Ces deux couples ne fonctionnent pas de la même façon. Le second paraît plus fragile à tenir dans la durée et beaucoup moins inventif et exploratoire. Le puzzle commun, au centre du schéma, n'est pas forcément vécu avec la même intensité par les deux partenaires. Il n'y a pas exigence de mêmeté mais droit à la différence, à la singularité.
La figure 2 représente plus souvent des relations d’amitiés ou alors des relations amoureuses sans véritable rencontres transformatrices.
figure 1
figure 2
La rencontre : une prise de risque à assumer
La prise de risque résulte de la modification de chaque puzzles et de l'expérimentations de domaines nouveaux.

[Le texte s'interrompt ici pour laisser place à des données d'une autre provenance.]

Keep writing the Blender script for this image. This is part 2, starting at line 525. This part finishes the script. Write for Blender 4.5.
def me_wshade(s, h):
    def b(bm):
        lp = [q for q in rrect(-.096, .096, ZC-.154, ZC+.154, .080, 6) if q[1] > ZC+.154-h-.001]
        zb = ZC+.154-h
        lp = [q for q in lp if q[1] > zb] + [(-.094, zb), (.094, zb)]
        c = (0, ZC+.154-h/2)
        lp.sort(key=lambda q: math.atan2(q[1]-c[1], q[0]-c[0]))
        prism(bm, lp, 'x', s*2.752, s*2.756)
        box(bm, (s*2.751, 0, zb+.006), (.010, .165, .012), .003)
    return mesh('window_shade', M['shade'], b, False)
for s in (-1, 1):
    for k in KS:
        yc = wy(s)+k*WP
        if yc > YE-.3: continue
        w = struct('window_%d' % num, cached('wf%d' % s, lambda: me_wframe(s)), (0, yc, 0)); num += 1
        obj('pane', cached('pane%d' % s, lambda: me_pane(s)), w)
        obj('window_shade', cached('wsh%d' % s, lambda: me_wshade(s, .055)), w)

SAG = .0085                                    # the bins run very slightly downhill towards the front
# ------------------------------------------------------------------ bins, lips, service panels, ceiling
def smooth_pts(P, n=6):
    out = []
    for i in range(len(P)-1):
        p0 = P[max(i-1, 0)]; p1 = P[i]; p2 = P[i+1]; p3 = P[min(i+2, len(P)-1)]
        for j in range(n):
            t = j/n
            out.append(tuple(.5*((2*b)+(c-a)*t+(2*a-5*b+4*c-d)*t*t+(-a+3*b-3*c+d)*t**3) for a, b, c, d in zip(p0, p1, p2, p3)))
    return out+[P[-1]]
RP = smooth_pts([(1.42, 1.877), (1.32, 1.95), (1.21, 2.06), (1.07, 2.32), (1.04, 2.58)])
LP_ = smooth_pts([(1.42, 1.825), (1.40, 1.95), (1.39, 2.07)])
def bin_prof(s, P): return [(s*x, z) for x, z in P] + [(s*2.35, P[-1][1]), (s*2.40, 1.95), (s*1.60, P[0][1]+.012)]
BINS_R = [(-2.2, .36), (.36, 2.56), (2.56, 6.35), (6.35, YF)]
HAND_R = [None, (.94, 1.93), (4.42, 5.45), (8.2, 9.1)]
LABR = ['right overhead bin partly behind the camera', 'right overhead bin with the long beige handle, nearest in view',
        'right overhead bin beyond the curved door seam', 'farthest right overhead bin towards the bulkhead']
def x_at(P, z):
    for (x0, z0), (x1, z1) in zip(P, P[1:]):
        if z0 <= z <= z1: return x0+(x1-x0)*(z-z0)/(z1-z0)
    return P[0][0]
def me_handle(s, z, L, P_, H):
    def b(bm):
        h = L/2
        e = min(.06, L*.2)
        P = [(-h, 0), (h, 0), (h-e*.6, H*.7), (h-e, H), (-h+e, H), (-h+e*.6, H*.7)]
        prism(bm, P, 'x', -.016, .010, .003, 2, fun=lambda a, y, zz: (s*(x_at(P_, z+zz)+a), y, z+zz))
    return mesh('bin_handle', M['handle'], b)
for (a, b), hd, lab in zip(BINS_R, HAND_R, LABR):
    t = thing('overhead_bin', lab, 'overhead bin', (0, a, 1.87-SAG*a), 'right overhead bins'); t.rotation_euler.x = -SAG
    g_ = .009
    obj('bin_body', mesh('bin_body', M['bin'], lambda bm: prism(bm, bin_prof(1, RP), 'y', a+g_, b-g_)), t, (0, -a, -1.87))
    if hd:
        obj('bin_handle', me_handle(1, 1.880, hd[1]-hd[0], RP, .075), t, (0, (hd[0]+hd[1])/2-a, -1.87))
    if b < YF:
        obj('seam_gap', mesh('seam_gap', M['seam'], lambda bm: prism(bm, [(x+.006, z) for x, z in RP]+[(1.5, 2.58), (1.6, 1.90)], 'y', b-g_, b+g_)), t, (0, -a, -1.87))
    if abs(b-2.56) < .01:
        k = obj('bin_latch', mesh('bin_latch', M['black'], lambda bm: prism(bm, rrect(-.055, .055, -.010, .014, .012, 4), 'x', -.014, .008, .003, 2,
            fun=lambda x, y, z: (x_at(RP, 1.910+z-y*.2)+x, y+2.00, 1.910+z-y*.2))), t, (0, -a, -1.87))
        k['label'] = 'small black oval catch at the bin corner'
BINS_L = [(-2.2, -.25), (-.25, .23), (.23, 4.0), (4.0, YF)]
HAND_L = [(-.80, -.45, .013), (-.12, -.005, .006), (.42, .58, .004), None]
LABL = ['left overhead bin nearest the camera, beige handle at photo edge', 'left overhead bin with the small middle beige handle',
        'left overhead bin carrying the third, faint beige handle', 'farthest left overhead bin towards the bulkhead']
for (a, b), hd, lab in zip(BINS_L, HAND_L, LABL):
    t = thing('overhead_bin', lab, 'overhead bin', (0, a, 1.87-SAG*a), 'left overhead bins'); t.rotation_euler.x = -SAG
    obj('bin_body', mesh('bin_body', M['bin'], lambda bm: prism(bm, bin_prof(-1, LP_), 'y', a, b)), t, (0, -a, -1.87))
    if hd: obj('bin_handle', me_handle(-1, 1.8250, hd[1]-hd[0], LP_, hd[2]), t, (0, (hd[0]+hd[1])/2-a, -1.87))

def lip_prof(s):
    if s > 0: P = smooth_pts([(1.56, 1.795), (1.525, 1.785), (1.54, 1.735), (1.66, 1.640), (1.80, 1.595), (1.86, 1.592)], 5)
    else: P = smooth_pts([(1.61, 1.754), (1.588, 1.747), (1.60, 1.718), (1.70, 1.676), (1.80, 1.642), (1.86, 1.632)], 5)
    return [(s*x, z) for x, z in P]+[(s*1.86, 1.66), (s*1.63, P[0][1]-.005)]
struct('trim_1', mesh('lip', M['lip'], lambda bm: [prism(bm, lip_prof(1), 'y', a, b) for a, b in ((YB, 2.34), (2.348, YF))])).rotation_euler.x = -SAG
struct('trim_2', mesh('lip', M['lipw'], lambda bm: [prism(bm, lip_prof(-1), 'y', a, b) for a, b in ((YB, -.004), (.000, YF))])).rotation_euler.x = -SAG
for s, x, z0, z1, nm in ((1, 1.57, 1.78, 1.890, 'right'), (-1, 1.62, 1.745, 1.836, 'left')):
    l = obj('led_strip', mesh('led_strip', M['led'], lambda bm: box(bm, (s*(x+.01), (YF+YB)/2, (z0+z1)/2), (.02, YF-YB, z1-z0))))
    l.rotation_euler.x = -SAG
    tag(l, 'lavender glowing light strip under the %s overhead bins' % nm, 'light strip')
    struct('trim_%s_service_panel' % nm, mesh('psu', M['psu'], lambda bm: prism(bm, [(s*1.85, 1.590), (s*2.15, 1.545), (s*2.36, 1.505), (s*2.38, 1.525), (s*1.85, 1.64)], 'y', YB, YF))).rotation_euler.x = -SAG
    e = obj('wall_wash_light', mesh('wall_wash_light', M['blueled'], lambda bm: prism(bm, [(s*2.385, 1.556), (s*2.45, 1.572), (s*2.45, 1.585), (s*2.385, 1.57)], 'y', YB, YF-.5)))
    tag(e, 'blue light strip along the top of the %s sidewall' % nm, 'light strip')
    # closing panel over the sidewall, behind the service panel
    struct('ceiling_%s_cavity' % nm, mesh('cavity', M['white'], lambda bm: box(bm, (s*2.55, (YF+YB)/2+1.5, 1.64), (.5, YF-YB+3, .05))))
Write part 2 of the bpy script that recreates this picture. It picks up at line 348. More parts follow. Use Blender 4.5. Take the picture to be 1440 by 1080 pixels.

Le risque est la probabilité que des opportunités se révèlent ou soient perdues et que de même des menaces se fassent jour ou se réduisent par la vie en couple. Ce qui est une quasi certitude est que la vie en couple induit la confrontation à des conflits de besoins, d'intérêts ou de valeurs. La première difficulté rencontrée à chaque conflit est de communiquer et d’arriver à dominer les émotions pour se faire entendre et comprendre.
La prise de risque comme la confrontation à des conflits ouverts, discutés, prouvent dans la durée, que le processus de rencontre est profond, riche d'expériences. Chaque partenaire comme le couple se trouvent grandis et bien vivants.